Note how Jesus says that when we have left behind things for the Gospel that we already receive in this life a hundred times as much. We have brothers, sisters, mothers, and children with our fellow believers. We have a home in God. We have a field in which we may work. Jesus does say that there are also persecutions—this is not some unrealistic fantasy. But persecutions are never as bad as the devil would have us believe. And then, in the age to come, we will receive eternal life.

Jesus’s words in our Gospel reading today can sound horribly negative, and they always and forever will sound horribly negative to every scoffing unbeliever. But Jesus is not stingy. He has not come to take good things away from us. He comes to take bad things away—idolatry, impiety, covetousness. These things hamper life more than we realize. Instead, as Jesus says, “I have come so that they may have life, and that they may have it more abundantly.”

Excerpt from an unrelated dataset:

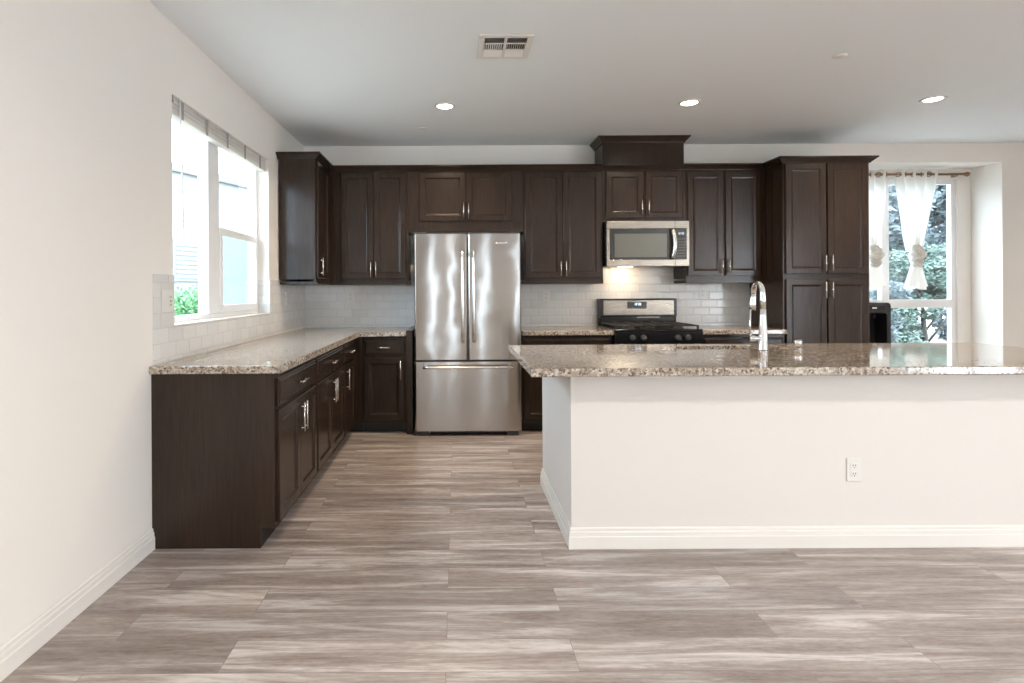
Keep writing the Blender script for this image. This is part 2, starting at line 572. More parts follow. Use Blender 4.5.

With the new life in Jesus, with the forgiveness of all your sins, you are entering ever more fully into life if you continue as his disciple. As he burns off the dross, purifying you, he makes you strong to enter eternal life where love is all in all. This is something that never can happen casually. It involves heat and pressure, bringing about a transformation. Jesus never means evil for us disciples—only good—but we have to trust him.